[What is expected]: In the listing below, find the line with "COL = sc.collection", then repeat exactly every line from the top through that one.

[Information shown]:
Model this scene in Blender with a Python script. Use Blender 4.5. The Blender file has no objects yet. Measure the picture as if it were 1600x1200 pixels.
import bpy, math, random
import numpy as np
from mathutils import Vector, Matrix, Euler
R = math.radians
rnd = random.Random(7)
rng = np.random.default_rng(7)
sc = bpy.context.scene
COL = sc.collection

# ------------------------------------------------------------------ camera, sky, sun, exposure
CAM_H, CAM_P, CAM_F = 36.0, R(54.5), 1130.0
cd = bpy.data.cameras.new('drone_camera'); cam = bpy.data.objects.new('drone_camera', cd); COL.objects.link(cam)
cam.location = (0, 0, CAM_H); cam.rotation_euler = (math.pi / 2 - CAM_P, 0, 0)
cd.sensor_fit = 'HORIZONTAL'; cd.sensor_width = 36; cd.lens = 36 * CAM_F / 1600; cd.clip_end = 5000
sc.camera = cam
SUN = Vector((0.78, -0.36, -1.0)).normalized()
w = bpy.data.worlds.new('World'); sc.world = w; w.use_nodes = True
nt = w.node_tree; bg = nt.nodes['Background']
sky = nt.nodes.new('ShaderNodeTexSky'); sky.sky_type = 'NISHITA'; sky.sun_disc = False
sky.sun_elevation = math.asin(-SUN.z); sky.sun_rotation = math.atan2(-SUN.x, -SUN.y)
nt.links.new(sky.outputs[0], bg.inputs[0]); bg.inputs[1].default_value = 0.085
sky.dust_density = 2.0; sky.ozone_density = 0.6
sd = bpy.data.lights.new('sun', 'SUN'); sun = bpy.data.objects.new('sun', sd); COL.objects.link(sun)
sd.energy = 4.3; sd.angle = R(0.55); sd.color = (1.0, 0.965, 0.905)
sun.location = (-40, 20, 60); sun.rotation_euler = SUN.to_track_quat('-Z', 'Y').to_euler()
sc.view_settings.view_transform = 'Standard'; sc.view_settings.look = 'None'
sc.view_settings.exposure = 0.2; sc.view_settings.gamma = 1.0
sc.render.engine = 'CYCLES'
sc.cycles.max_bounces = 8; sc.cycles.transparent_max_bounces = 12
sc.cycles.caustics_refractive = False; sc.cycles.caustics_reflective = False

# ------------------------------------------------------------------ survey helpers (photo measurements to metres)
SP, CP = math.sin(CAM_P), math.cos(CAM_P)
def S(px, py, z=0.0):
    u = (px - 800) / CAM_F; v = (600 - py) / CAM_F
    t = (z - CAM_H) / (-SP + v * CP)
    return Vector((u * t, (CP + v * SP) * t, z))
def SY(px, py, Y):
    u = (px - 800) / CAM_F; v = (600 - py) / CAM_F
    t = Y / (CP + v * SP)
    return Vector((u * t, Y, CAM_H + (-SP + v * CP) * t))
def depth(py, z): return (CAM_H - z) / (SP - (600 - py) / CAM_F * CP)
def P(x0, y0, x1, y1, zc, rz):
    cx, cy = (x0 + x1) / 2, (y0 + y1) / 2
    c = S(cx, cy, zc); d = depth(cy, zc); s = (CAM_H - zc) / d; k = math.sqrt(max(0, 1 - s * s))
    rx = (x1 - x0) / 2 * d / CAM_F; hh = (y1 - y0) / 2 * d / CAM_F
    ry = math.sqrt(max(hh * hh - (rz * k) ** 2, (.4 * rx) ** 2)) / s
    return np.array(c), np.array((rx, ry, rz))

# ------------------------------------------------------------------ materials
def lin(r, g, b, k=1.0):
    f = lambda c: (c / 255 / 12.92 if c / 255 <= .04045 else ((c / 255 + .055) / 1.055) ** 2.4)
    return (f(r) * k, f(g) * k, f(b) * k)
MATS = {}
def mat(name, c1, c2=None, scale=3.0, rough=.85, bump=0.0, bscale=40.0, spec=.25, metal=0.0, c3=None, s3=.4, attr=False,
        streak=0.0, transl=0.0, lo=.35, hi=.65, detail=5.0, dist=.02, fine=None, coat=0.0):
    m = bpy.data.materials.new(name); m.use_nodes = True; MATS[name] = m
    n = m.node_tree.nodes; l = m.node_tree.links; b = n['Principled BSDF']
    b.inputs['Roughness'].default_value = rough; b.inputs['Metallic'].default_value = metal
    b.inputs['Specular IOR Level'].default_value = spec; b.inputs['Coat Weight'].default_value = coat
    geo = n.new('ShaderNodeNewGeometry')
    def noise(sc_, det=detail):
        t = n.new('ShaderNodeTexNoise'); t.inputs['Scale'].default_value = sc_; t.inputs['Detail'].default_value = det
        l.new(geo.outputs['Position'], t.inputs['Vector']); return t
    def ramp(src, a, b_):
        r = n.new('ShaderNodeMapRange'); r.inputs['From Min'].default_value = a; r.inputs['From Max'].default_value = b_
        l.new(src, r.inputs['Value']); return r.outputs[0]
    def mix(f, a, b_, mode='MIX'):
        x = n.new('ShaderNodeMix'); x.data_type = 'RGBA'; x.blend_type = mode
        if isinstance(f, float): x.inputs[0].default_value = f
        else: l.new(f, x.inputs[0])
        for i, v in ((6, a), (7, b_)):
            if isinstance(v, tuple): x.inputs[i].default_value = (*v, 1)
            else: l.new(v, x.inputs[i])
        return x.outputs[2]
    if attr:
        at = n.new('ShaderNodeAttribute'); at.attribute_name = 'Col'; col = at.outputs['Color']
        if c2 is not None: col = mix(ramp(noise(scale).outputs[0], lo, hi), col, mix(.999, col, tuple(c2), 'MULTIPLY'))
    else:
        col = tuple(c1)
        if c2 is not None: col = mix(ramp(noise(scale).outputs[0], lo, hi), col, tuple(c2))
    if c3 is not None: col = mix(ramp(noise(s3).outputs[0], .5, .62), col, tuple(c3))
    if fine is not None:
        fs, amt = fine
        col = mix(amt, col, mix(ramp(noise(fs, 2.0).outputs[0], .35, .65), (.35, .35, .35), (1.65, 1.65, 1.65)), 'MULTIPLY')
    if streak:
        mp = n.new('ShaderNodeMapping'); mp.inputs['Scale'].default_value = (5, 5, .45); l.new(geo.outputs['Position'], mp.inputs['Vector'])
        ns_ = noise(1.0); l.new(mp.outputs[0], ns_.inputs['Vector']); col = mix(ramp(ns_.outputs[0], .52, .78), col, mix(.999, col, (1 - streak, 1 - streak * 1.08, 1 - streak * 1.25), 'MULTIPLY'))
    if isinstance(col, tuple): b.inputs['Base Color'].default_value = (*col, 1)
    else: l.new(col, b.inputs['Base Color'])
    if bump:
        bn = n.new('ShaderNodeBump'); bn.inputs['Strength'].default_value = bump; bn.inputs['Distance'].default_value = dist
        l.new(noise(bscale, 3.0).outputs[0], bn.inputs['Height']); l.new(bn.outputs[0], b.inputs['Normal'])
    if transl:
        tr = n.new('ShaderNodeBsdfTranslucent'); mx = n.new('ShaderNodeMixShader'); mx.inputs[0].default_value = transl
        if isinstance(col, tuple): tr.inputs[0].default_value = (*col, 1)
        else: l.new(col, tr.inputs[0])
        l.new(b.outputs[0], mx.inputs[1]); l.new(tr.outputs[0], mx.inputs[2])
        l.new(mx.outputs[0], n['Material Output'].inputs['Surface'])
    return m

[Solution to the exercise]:
Model this scene in Blender with a Python script. Use Blender 4.5. The Blender file has no objects yet. Measure the picture as if it were 1600x1200 pixels.
import bpy, math, random
import numpy as np
from mathutils import Vector, Matrix, Euler
R = math.radians
rnd = random.Random(7)
rng = np.random.default_rng(7)
sc = bpy.context.scene
COL = sc.collection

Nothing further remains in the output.